Since I entered my last year of high school I have had so many plans. Many of which are becoming are not coming close to reality. I have accomplished many like paying for my new phone. Getting new friends. Even turning my sour attitude more positive. But one thing I have been wanting to do is cut my hair. I have always like short hair it is easier to manage and so feminine at points. I had brought up the idea to my family, friends , and even talked to myself for a very long time.
It was the summer before entering senior year I had asked my family what they would think if I were to chop my hair that almost reached my butt. It was summer and very hot so my mom was all for it. My last hair cut she was very in love with so she didn't mind me doing it . My sister wasn't a big fan about the idea of me cutting my hair . She said it was my last year of high school and I should keep it long.
Senior year is a big year for many including myself. But my friends have this idea that senior year is suppose to be a specific way. Have you ever seen those cliche teen prom movies? Yeah well that what they think. So when I brought up the idea of cutting my hair it wasn't even considered.

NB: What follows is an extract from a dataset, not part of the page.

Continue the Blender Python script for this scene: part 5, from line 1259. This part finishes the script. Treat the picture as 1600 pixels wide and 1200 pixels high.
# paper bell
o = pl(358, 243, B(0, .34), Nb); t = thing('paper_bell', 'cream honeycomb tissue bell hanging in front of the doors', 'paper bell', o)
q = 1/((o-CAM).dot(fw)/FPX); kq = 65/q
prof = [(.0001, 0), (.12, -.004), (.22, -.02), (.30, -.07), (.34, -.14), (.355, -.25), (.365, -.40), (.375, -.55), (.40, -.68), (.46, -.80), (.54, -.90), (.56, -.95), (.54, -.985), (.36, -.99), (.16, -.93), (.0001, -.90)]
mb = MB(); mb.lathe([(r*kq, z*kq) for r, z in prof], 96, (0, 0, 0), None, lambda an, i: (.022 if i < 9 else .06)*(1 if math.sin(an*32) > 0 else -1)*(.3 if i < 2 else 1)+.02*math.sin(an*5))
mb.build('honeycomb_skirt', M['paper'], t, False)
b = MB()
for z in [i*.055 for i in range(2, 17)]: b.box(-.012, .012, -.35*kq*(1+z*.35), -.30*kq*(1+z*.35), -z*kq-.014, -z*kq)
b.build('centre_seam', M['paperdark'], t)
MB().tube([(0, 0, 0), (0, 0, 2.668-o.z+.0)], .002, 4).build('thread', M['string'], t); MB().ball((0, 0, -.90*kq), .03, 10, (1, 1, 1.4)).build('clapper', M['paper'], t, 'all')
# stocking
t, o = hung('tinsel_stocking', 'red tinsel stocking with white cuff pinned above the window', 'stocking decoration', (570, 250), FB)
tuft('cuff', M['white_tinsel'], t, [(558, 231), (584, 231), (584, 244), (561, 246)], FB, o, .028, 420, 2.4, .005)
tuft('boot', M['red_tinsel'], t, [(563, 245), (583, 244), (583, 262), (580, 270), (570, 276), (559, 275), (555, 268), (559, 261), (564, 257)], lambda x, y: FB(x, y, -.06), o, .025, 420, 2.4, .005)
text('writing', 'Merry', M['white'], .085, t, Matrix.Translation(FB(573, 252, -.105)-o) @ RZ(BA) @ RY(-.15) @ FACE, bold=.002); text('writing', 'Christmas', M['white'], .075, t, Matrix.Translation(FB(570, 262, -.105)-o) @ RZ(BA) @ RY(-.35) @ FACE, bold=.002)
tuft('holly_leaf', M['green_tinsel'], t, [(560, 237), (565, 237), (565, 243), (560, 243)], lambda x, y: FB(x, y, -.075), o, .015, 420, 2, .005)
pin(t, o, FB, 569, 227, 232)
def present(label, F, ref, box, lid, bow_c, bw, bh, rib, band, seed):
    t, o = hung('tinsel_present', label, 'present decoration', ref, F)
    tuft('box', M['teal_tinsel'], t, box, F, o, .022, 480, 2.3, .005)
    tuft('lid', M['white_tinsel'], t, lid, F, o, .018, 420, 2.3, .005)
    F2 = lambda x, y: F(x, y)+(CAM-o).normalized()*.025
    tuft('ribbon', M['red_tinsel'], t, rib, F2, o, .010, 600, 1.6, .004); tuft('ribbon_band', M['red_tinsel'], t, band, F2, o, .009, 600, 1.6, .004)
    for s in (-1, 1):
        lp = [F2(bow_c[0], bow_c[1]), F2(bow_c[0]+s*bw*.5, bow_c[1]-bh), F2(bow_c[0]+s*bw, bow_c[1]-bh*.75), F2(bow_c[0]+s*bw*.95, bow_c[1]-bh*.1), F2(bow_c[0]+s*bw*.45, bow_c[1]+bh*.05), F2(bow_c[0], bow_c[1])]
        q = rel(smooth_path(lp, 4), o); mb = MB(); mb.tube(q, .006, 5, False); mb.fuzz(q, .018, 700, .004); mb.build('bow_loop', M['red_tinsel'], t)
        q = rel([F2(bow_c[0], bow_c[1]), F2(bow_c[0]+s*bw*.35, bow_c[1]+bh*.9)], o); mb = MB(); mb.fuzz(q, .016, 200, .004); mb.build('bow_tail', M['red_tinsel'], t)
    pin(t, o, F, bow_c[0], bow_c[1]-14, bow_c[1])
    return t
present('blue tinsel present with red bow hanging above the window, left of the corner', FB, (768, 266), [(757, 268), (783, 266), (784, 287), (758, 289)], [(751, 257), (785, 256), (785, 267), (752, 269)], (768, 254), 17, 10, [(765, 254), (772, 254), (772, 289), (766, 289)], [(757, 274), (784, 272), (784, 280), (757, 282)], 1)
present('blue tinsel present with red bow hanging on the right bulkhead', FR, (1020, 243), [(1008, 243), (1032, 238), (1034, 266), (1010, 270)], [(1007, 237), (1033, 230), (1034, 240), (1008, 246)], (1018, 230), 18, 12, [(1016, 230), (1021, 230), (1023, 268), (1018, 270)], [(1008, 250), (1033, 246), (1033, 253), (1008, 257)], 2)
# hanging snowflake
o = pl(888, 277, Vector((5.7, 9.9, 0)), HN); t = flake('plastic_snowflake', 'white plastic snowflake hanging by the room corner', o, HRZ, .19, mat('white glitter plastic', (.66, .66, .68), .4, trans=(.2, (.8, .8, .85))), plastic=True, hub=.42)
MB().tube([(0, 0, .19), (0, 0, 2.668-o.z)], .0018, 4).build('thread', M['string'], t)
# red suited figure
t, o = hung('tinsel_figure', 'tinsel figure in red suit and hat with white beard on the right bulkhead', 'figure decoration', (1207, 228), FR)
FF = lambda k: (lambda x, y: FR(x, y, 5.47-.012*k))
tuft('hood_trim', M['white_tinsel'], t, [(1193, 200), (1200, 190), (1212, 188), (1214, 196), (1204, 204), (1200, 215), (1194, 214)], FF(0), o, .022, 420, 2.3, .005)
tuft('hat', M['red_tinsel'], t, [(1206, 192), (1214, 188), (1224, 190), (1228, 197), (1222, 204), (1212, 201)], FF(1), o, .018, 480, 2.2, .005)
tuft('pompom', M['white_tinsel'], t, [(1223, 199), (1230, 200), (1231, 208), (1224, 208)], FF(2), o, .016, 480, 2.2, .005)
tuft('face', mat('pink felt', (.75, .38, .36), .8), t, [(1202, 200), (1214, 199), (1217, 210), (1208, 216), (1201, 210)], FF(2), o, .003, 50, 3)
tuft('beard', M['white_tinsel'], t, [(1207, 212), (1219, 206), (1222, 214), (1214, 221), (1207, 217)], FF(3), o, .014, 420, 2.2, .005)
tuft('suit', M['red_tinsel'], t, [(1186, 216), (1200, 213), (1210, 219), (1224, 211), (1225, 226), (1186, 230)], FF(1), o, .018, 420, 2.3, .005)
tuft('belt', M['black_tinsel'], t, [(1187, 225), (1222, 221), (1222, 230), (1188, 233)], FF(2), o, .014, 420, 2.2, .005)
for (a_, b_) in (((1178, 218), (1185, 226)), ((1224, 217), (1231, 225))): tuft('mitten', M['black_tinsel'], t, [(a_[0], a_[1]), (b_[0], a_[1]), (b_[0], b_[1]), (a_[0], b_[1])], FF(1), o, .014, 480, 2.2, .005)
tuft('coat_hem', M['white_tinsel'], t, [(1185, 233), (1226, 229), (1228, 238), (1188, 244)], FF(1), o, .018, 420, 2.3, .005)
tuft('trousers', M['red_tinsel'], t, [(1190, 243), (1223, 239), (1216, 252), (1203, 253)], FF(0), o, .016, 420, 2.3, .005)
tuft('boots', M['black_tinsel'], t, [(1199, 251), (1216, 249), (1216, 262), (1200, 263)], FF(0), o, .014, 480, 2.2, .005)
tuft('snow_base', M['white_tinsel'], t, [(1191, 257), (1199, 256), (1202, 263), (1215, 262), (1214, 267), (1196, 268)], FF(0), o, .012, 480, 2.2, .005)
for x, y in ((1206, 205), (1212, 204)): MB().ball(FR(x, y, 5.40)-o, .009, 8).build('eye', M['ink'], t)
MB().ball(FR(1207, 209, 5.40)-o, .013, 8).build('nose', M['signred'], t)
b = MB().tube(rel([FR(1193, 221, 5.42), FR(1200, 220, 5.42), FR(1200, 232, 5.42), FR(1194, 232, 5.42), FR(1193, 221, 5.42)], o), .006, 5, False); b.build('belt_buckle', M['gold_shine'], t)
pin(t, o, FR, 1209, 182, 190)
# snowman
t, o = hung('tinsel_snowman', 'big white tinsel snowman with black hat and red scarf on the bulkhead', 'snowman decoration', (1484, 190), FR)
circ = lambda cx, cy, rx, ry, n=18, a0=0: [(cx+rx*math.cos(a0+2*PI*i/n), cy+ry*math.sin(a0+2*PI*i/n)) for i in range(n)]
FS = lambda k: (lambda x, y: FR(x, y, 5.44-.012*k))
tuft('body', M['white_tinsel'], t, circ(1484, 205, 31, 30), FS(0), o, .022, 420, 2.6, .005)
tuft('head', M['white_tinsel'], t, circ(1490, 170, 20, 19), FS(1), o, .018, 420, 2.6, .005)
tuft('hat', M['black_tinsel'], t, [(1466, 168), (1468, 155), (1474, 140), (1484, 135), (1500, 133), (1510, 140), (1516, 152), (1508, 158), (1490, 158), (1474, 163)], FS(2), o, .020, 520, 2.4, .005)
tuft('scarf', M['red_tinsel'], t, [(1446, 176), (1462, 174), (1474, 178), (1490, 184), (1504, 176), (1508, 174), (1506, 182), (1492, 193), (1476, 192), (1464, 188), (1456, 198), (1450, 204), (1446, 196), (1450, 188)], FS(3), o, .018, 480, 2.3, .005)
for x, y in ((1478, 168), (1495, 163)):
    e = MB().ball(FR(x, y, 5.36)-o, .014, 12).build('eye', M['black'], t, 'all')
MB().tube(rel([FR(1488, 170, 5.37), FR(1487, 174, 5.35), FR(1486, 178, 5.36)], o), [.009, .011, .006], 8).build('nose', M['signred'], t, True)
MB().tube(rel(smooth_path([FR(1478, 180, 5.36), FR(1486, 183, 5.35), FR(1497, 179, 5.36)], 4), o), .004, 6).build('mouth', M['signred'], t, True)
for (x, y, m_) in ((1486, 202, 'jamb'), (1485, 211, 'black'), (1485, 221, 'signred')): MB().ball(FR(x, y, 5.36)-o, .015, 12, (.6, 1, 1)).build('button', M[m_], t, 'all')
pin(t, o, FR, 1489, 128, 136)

According to them I needed my hair for prom or else's how would I style it. It was as if they thought I would shave my head.
Every weekend I would tell myself that I was going to go cut my hair. But deep inside my head I had all the oppositions telling me otherwise. If I were to cut it in the beginning of summer how I wanted my hair would be long enough to please them. But that never happened due the strong support for my long hair to stay. I had many internal fight with myself especially when I had to do my hair and it took ages. It wasn't until winter break when I had to much time to think I finally decided on cutting my hair. I was unhappy with my cut at first. It was something I had to adjust to again.
Reactions were great and bad.
In sophomore year of high school I had cut my hair very cheeky and feminine which many were a fan of. They were the same people who gave me the awesome responses. "Short hair suits you" Was much of what I heard.
On the other side was not that great. The first negative thing I heard was "so what are you going to do for prom now? ". Easy I said style it. " But the long hair? " . I was confused and said what about it am I ugly just because I don't have it. This made them stutter and change the conversation. ( I just want to prepare you for what is next. It is a bit awful.) Dike. "You look like a dike." This was an insult not only to me but to the LGBT+ community. I didn't know my new hair could change my sexuality. Are you homophobic? Do you an issue if I was? Was all I could response. No. This response made no sense since they clearly had an issue before.
I consider my self a voice, an activist, the future. And when I see people damaging progress for the better it hurts me and I try to stop it. I wish I would have said more in the moment. But I didn't. But now here I am saying sterotyping needs to stop. Sterotyping leads to bullying, racism, gender inequality, and much more. Not all women with short hair are lesbian. Not all women are weak. Not all Mexican are rapist.